Il ponticino sul Bagnolo, intanto. Quando arrivò la piena l’alveo era già più alto del normale per i detriti che si erano accumulati, il ponte fece da tappo coi tronchi arrivati da monte e il Bagnolo si sfogò nell’abitato. Lo scorso 6 settembre il Comune ha annunciato l’abbattimento del ponte, a fine novembre ha preso possesso dei terreni ma poi si è dovuto fermare per il ricorso al Tar di una famiglia che si oppone alla realizzazione di una viabilità alternativa. Il Tar ha dato ragione al Comune, che però preferisce aspettare il giudizio di merito.

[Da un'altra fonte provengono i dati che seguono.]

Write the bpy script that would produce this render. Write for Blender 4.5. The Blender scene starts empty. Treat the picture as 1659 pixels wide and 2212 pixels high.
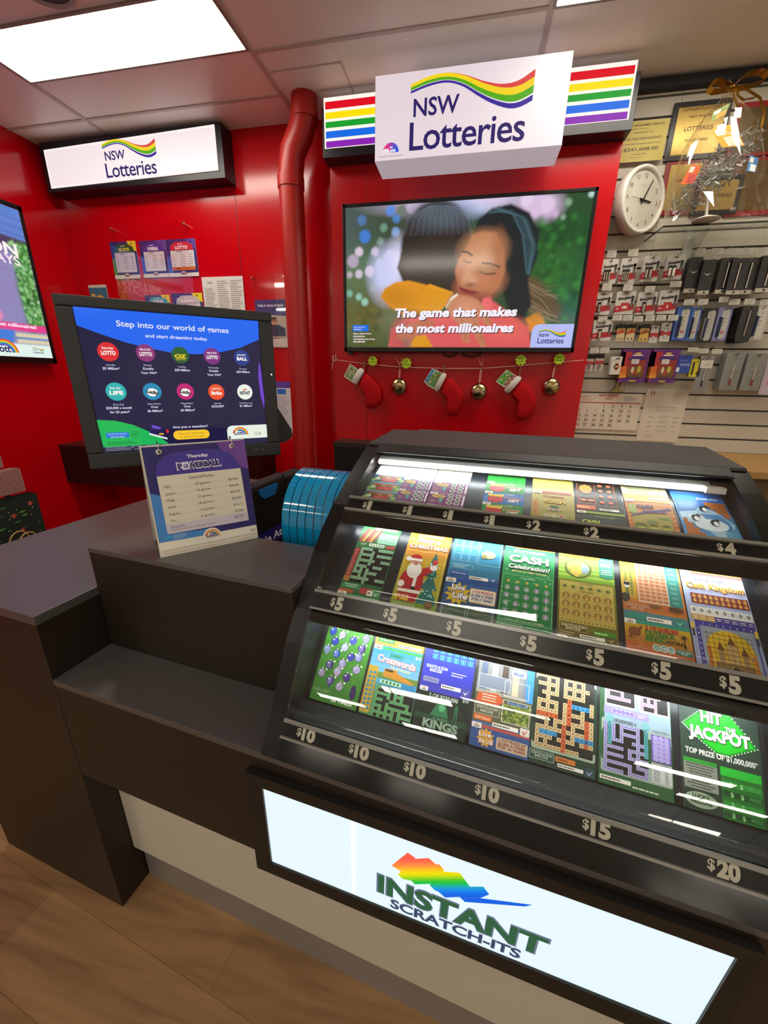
import bpy, bmesh, math, random
import numpy as np
from mathutils import Vector, Matrix
random.seed(7)
SC = bpy.context.scene
COL = SC.collection
PI = math.pi

# ------------------------------------------------------------------ camera, exposure, world
IMG_W, IMG_H, F_PX = 1659.0, 2212.0, 860.0
PITCH, ROLL, YAW, TURN = .3265, .016, .324, .1237      # TURN: the counter is not parallel to the back wall
def rotz(a):
    c, s = math.cos(a), math.sin(a)
    return np.array([[c, -s, 0], [s, c, 0], [0, 0, 1.]])
def rotx(a):
    c, s = math.cos(a), math.sin(a)
    return np.array([[1., 0, 0], [0, c, -s], [0, s, c]])
RC = rotz(YAW) @ rotx(PI / 2 - PITCH) @ rotz(ROLL)      # camera axes in the counter frame
RW = rotz(-TURN) @ RC                                   # camera axes in the room frame
EYE = np.array([0, 0, 1.5])
cam_d = bpy.data.cameras.new('camera')
cam_d.sensor_fit = 'VERTICAL'; cam_d.sensor_height = 36.0; cam_d.sensor_width = 27.0
cam_d.lens = 36.0 * F_PX / IMG_H; cam_d.clip_start = .02
cam = bpy.data.objects.new('camera', cam_d); COL.objects.link(cam)
mw = Matrix.Identity(4)
for i in range(3):
    for j in range(3): mw[i][j] = RW[i, j]
    mw[i][3] = EYE[i]
cam.matrix_world = mw
SC.camera = cam
SC.view_settings.view_transform = 'Standard'
SC.view_settings.look = 'None'
SC.view_settings.exposure = 0.0
SC.view_settings.gamma = 1.0
SC.view_settings.use_curve_mapping = False
world = bpy.data.worlds.new('world'); SC.world = world; world.use_nodes = True
world.node_tree.nodes['Background'].inputs[0].default_value = (1, .95, .9, 1)
world.node_tree.nodes['Background'].inputs[1].default_value = .05
LIGHT_PANEL = 18.0       # ceiling light diffusers
LED_CASE = 24.0         # light tubes in the ticket case
SIGN_EMIT = 1.0         # backlit sign faces

def ray(px, py, R): return R @ np.array([(px - IMG_W / 2) / F_PX, -(py - IMG_H / 2) / F_PX, -1.])
def hit(px, py, axis, val, R=RW):
    d = ray(px, py, R); t = (val - EYE[axis]) / d[axis]
    return EYE + t * d
def PW(px, py, y): p = hit(px, py, 1, y); return float(p[0]), float(p[2])     # room frame, plane y
def PC(px, py, axis, val): return hit(px, py, axis, val, RC)                  # counter frame
def CF(x, y, z):                                                              # counter frame -> room frame
    q = rotz(-TURN) @ np.array([x, y, z]); return (float(q[0]), float(q[1]), float(q[2]))

# ------------------------------------------------------------------ materials
def lin(h):
    if not isinstance(h, str): return tuple(h)
    h = h.lstrip('#')
    o = []
    for i in (0, 2, 4):
        c = int(h[i:i + 2], 16) / 255
        o.append(c / 12.92 if c <= .04045 else ((c + .055) / 1.055) ** 2.4)
    return tuple(o)
MATS = {}
def mat(h, rough=.5, metal=0., emit=0., spec=.5, coat=0., trans=0., ior=1.45, alpha=1.):
    key = (h, rough, metal, emit, spec, coat, trans, ior, alpha)
    if key in MATS: return MATS[key]
    m = bpy.data.materials.new('m_%03d' % len(MATS)); m.use_nodes = True
    b = m.node_tree.nodes['Principled BSDF']; c = lin(h)
    if emit > 0:
        b.inputs['Base Color'].default_value = (.01, .01, .01, 1)
        b.inputs['Emission Color'].default_value = (*c, 1)
        b.inputs['Emission Strength'].default_value = emit
    else:
        b.inputs['Base Color'].default_value = (*c, 1)
    b.inputs['Roughness'].default_value = rough
    b.inputs['Metallic'].default_value = metal
    b.inputs['Specular IOR Level'].default_value = spec
    b.inputs['Coat Weight'].default_value = coat
    b.inputs['Transmission Weight'].default_value = trans
    b.inputs['IOR'].default_value = ior
    b.inputs['Alpha'].default_value = alpha
    MATS[key] = m
    return m
def noisy(m, scale=40., amount=.3, target='Base Color', bump=0., stretch=(1, 1, 1), c2=None):
    """Break a plain material up with a little procedural noise."""
    nt = m.node_tree; b = nt.nodes['Principled BSDF']
    tc = nt.nodes.new('ShaderNodeTexCoord'); mp = nt.nodes.new('ShaderNodeMapping')
    mp.inputs['Scale'].default_value = stretch
    nz = nt.nodes.new('ShaderNodeTexNoise'); nz.inputs['Scale'].default_value = scale; nz.inputs['Detail'].default_value = 5
    nt.links.new(tc.outputs['Object'], mp.inputs[0]); nt.links.new(mp.outputs[0], nz.inputs['Vector'])
    if amount:
        c = b.inputs['Base Color'].default_value[:]
        mx = nt.nodes.new('ShaderNodeMix'); mx.data_type = 'RGBA'
        mx.inputs[6].default_value = c
        mx.inputs[7].default_value = (*lin(c2), 1) if c2 else tuple(v * (1 - amount) for v in c[:3]) + (1,)
        nt.links.new(nz.outputs[0], mx.inputs[0]); nt.links.new(mx.outputs[2], b.inputs['Base Color'])
    if bump:
        bp = nt.nodes.new('ShaderNodeBump'); bp.inputs['Strength'].default_value = bump; bp.inputs['Distance'].default_value = .002
        nt.links.new(nz.outputs[0], bp.inputs['Height']); nt.links.new(bp.outputs[0], b.inputs['Normal'])
    return m
def glass(tint=(1, 1, 1), rough=.02, refl=1.0, key='', base=.04):
    """Thin clear sheet: see-through with a Fresnel-like reflection."""
    k = ('glass', tint, rough, refl, base, key)
    if k in MATS: return MATS[k]
    m = bpy.data.materials.new('m_glass_%03d' % len(MATS)); m.use_nodes = True
    nt = m.node_tree; nt.nodes.clear()
    out = nt.nodes.new('ShaderNodeOutputMaterial'); mix = nt.nodes.new('ShaderNodeMixShader')
    tr = nt.nodes.new('ShaderNodeBsdfTransparent'); tr.inputs[0].default_value = (*tint, 1)
    gl = nt.nodes.new('ShaderNodeBsdfGlossy'); gl.inputs['Roughness'].default_value = rough
    gl.inputs['Color'].default_value = (refl, refl, refl, 1)
    fr = nt.nodes.new('ShaderNodeLayerWeight'); fr.inputs[0].default_value = .5
    pw = nt.nodes.new('ShaderNodeMath'); pw.operation = 'POWER'; pw.inputs[1].default_value = 4.0
    ad = nt.nodes.new('ShaderNodeMath'); ad.operation = 'MULTIPLY_ADD'; ad.inputs[1].default_value = .8; ad.inputs[2].default_value = base
    nt.links.new(fr.outputs['Facing'], pw.inputs[0]); nt.links.new(pw.outputs[0], ad.inputs[0])
    nt.links.new(ad.outputs[0], mix.inputs[0]); nt.links.new(tr.outputs[0], mix.inputs[1]); nt.links.new(gl.outputs[0], mix.inputs[2])
    nt.links.new(mix.outputs[0], out.inputs[0])
    MATS[k] = m
    return m

# ------------------------------------------------------------------ mesh builder
class G:
    def __init__(s): s.v, s.f, s.m, s.sm, s.mats = [], [], [], [], []
    def mi(s, m):
        if m not in s.mats: s.mats.append(m)
        return s.mats.index(m)
    def add(s, vs, fs, m, smooth=False):
        o = len(s.v); i = s.mi(m)
        s.v.extend([tuple(map(float, p)) for p in vs])
        for f in fs:
            s.f.append([o + k for k in f]); s.m.append(i); s.sm.append(smooth)
        return s
    def box(s, x0, y0, z0, x1, y1, z1, m):
        v = [(x, y, z) for z in (z0, z1) for y in (y0, y1) for x in (x0, x1)]
        return s.add(v, [(0, 2, 3, 1), (4, 5, 7, 6), (0, 1, 5, 4), (2, 6, 7, 3), (0, 4, 6, 2), (1, 3, 7, 5)], m)
    def quad(s, a, b, c, d, m): return s.add([a, b, c, d], [(0, 1, 2, 3)], m)
    def prism(s, pts, a, b, m, axis='x', smooth=False, caps=True):
        """Outline pts extruded from a to b; axis x: pts are (y,z); axis y: (x,z); axis z: (x,y)."""
        n = len(pts)
        def P(p, t): return (t, p[0], p[1]) if axis == 'x' else ((p[0], t, p[1]) if axis == 'y' else (p[0], p[1], t))
        v = [P(p, a) for p in pts] + [P(p, b) for p in pts]
        s.add(v, [(i, (i + 1) % n, n + (i + 1) % n, n + i) for i in range(n)], m, smooth)
        if caps:
            s.add(v, [tuple(range(n))[::-1], tuple(range(n, 2 * n))], m)
        return s
    def strip(s, prof, x0, x1, m, smooth=True):
        """Open (y,z) profile swept along x."""
        n = len(prof)
        v = [(x0, *p) for p in prof] + [(x1, *p) for p in prof]
        return s.add(v, [(i, n + i, n + i + 1, i + 1) for i in range(n - 1)], m, smooth)
    def band(s, prof, th, x0, x1, m, smooth=True):
        """Closed sheet of thickness th under an open (y,z) profile."""
        out = list(prof); inn = []
        for i, p in enumerate(prof):
            a = prof[max(i - 1, 0)]; b = prof[min(i + 1, len(prof) - 1)]
            d = Vector((b[0] - a[0], b[1] - a[1])).normalized()
            inn.append((p[0] + d[1] * th, p[1] - d[0] * th))
        pts = out + inn[::-1]
        n = len(pts)
        v = [(x0, *p) for p in pts] + [(x1, *p) for p in pts]
        s.add(v, [(i, (i + 1) % n, n + (i + 1) % n, n + i) for i in range(n)], m, smooth)
        k = len(prof)
        s.add(v, [(i, i + 1, n - 2 - i, n - 1 - i) for i in range(k - 1)] + [(n + i, 2 * n - 1 - i, 2 * n - 2 - i, n + i + 1) for i in range(k - 1)], m)
        return s
    def tube(s, path, r, m, n=10, closed=False, cap=True):
        P = [Vector(p) for p in path]; k = len(P); rs = r if isinstance(r, (list, tuple)) else [r] * k
        rings = []; up = None
        for i in range(k):
            a = P[i - 1] if (i or closed) else P[0]; b = P[(i + 1) % k] if (i < k - 1 or closed) else P[-1]
            t = (b - a).normalized()
            if up is None: up = t.orthogonal().normalized()
            up = (up - t * up.dot(t))
            up = up.normalized() if up.length > 1e-6 else t.orthogonal().normalized()
            w = t.cross(up)
            rings.append([P[i] + (up * math.cos(2 * PI * j / n) + w * math.sin(2 * PI * j / n)) * rs[i] for j in range(n)])
        v = [p for q in rings for p in q]; f = []
        for i in range(k if closed else k - 1):
            for j in range(n):
                i2 = (i + 1) % k
                f.append((i * n + j, i * n + (j + 1) % n, i2 * n + (j + 1) % n, i2 * n + j))
        s.add(v, f, m, True)
        if cap and not closed:
            s.add(rings[0], [tuple(range(n))[::-1]], m); s.add(rings[-1], [tuple(range(n))], m)
        return s
    def lathe(s, prof, m, n=24, M=None, smooth=True):
        v = []; f = []; k = len(prof)
        for r, z in prof:
            for j in range(n): v.append(Vector((r * math.cos(2 * PI * j / n), r * math.sin(2 * PI * j / n), z)))
        if M is not None: v = [M @ p for p in v]
        for i in range(k - 1):
            for j in range(n): f.append((i * n + j, i * n + (j + 1) % n, (i + 1) * n + (j + 1) % n, (i + 1) * n + j))
        return s.add(v, f, m, smooth)
    def disc(s, c, r, m, M=None, n=24):
        v = [Vector((r * math.cos(2 * PI * j / n), r * math.sin(2 * PI * j / n), 0)) + Vector(c) for j in range(n)]
        if M is not None: v = [M @ p for p in v]
        return s.add(v, [tuple(range(n))], m)
    def build(s, name, parent=None, loc=None, rz=0., bevel=0., seg=2, subsurf=0, M=None):
        me = bpy.data.meshes.new(name)
        me.from_pydata(s.v, [], s.f)
        for m in s.mats: me.materials.append(m)
        me.polygons.foreach_set('material_index', s.m)
        me.polygons.foreach_set('use_smooth', s.sm)
        me.update()
        o = bpy.data.objects.new(name, me); COL.objects.link(o)
        if parent is not None: o.parent = parent
        if loc is not None: o.location = loc
        if rz: o.rotation_euler = (0, 0, rz)
        if M is not None: o.matrix_world = M
        if bevel:
            b = o.modifiers.new('bevel', 'BEVEL'); b.width = bevel; b.segments = seg; b.limit_method = 'ANGLE'; b.angle_limit = .6
            b.harden_normals = False
        if subsurf:
            b = o.modifiers.new('sub', 'SUBSURF'); b.levels = subsurf; b.render_levels = subsurf
        return o

def thing(name, label, cat, loc=(0, 0, 0), rz=0., group=None, M=None):
    o = bpy.data.objects.new(name, None); COL.objects.link(o); o.empty_display_size = .05
    o.location = loc; o.rotation_euler = (0, 0, rz)
    if M is not None: o.matrix_world = M
    o['label'] = label; o['category'] = cat
    if group: o['group'] = group
    return o
def tag(o, label, cat, group=None):
    o['label'] = label; o['category'] = cat
    if group: o['group'] = group
    return o
def structure(o): o['kind'] = 'structure'; return o
def copy_thing(root, label=None, group=None, parent=None):
    r = root.copy(); COL.objects.link(r)
    if parent is not None: r.parent = parent
    for ch in list(root.children): copy_thing(ch, parent=r)
    if label: r['label'] = label
    if group: r['group'] = group
    return r

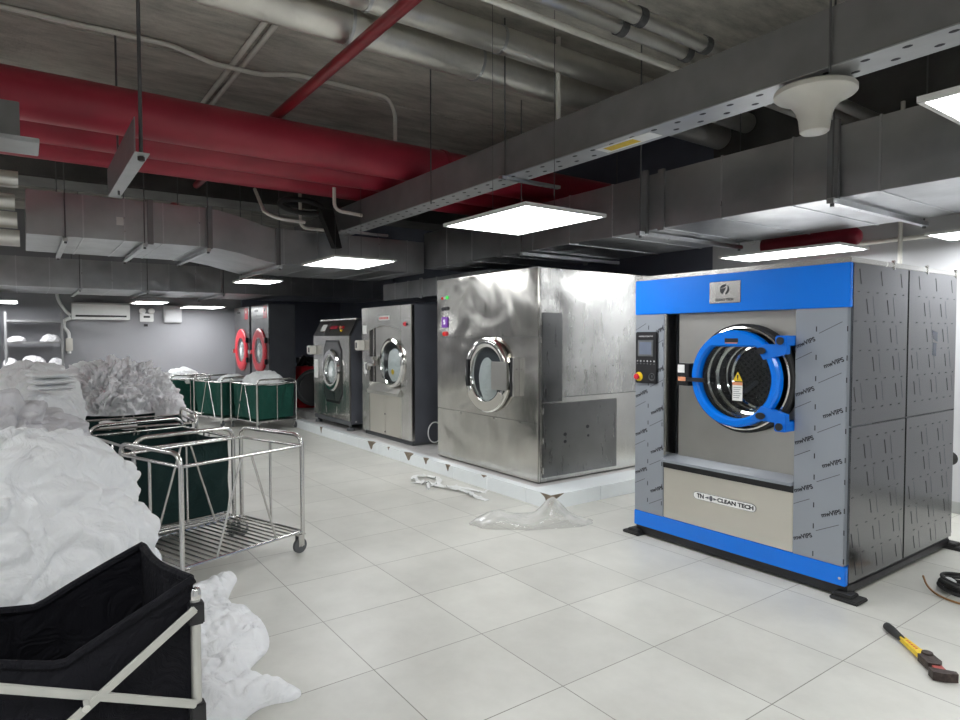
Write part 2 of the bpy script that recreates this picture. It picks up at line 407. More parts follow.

Morale della favola: il ponticino è ancora lì.

Lo Stregale

Quanto al fosso Stregale, la Procura contesta a Calamai & C. di non aver preso per tempo le misure per mitigare il rischio idraulico di un fosso che, arrivato a valle di via Morecci, è tombato e di fatto diventa una fogna con un tubo largo 150 centimetri. Dopo l’alluvione sono stati fatti lavori per allargare l’alveo. Troppo tardi, però. E lo scorso 8 novembre Montemurlo è andata di nuovo sott’acqua per una grata che fece da tappo. Una grata basculante c’era anche prima del 2 novembre 2023 e anche quella, secondo la Procura, ha contribuito a provocare l’alluvione.

L’argine sparito

C’è poi la storia dell’argine sparito che ha messo nei guai il direttore generale del Consorzio di bonifica Medio Valdarno, Iacopo Manetti, e il tecnico Nicola Giusti, accusati di falso. In una perizia redatta il 20 novembre 2023 per i lavori di somma urgenza sugli argini hanno parlato del cedimento di un tratto di 30 metri del muro di difesa della sponda destra del Bagnolo all’altezza del civico 88 di via Riva, ma la Procura sostiene che quel tratto non ha ceduto, semplicemente perché quel muro di difesa non c’era. E anche questo ha contribuito all’alluvione.

Il piano non aggiornato

Tra le contestazioni mosse a politici e tecnici di Montemurlo c’è anche il mancato aggiornamento del Piano di protezione civile, risalente al 2 ottobre 2012, nel quale via Riva non risultava tra le strade a rischio alluvione; la mancata previsione di soglie di allerta al superamento di certi valori pluviometrici; il mancato accesso, durante l’emergenza, al sito del Centro funzionale della Regione per controllare a che punto erano quei valori; soprattutto il mancato avviso ai residenti, sempre durante l’emergenza, che quella zona non era più sicura, ed eventualmente la chiusura di certe strade. Così facendo, conclude la Procura, Alfio Ciolini, l’anziano annegato nella sua abitazione di via Riva invasa dalle acque del Bagnolo, forse si sarebbe potuto salvare.